Today’s Reading: Hebrews 2:1-18 

Did you know that the Bible never expects us to be perfect in the sense of being flawless? The Bible is utterly realistic. Nowhere does it suggest that we can get through life without making mistakes. Nowhere does it teach that by some fluke somebody might get by with all his t’s crossed and his i’s dotted and her teeth straight and her hair in place. That’s not going to happen. The Bible doesn’t even suggest that it can. In fact, it runs in exactly the opposite direction. The Bible says, let’s see, is this it? A few have sinned and come short? Is that right? Or was that several have sinned? Quite a lot have sinned? Nearly everybody has sinned? No, you are quite right. All have sinned. All have sinned and come short of the glory of God. All, without exception. There is no perfection of that kind.

But while the Bible never suggests that we can be flawless, it does tell us we can become perfect in another sense of the word. It does tell us we can become mature. Perfection means becoming what God designed us to be. Becoming all that we can be under God. The Bible even tells us that we can be made into something glorious and wonderful.

When the Bible speaks of perfection, it means fulfilling God’s purposes. It means being mature, grown up, developed. Perfection means doing what God designed us to do, not what somebody else is or does, but what you and I individually are designed to be.

The writer of Hebrews warns us in very straightforward language about drifting into the disaster of denial: “We must pay greater attention to what we have heard, so that we do not drift away from it. … how shall we escape if we neglect so great a salvation?”
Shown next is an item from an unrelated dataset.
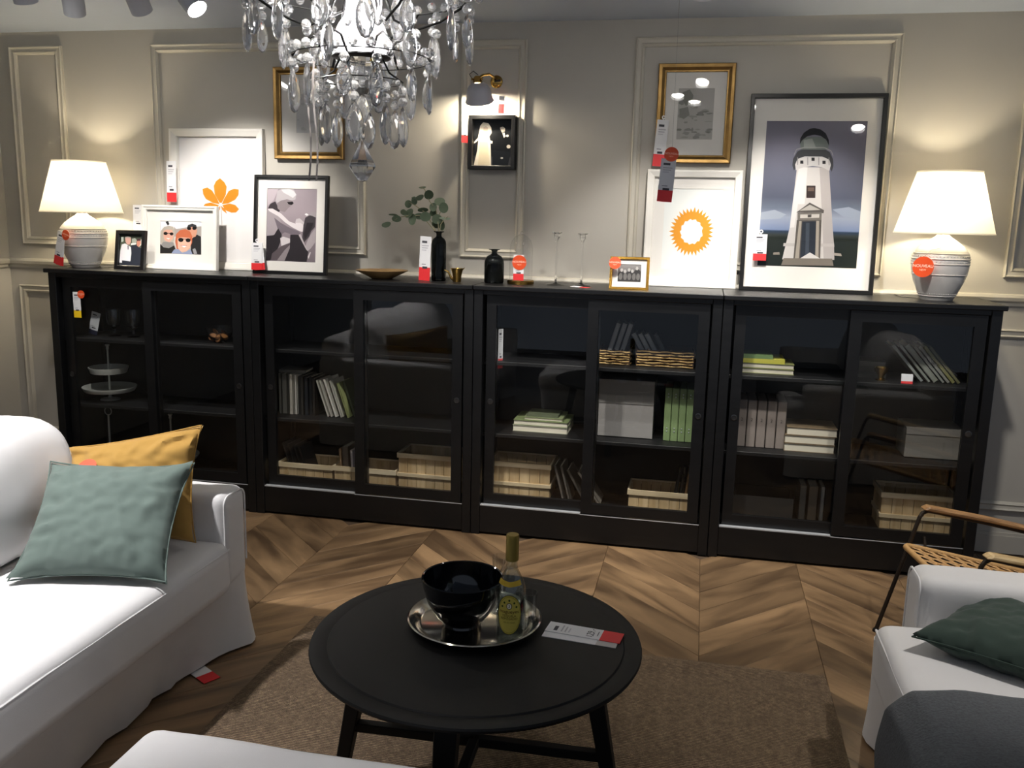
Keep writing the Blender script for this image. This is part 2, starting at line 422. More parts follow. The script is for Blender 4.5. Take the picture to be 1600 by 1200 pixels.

For us to assume that we do not need to find out what God wants each of us to do would be disastrous neglect. For us to think that just because others around us are also failed and flawed, we don’t have any work to do, that would be a drift toward disaster. For us to adopt anybody else’s standard of behaviour – whether co-workers or classmates or friend on the street or whoever it is – for us to adopt anybody else’s pattern of life, just because everybody is more or less a mess and so what’s the difference – that is to drift into denial and neglect the prize that God has placed in front of us. God wants to bring each of us to glory. To glory, maturity and perfection. God wants to use us to do exactly what each of us was designed to do.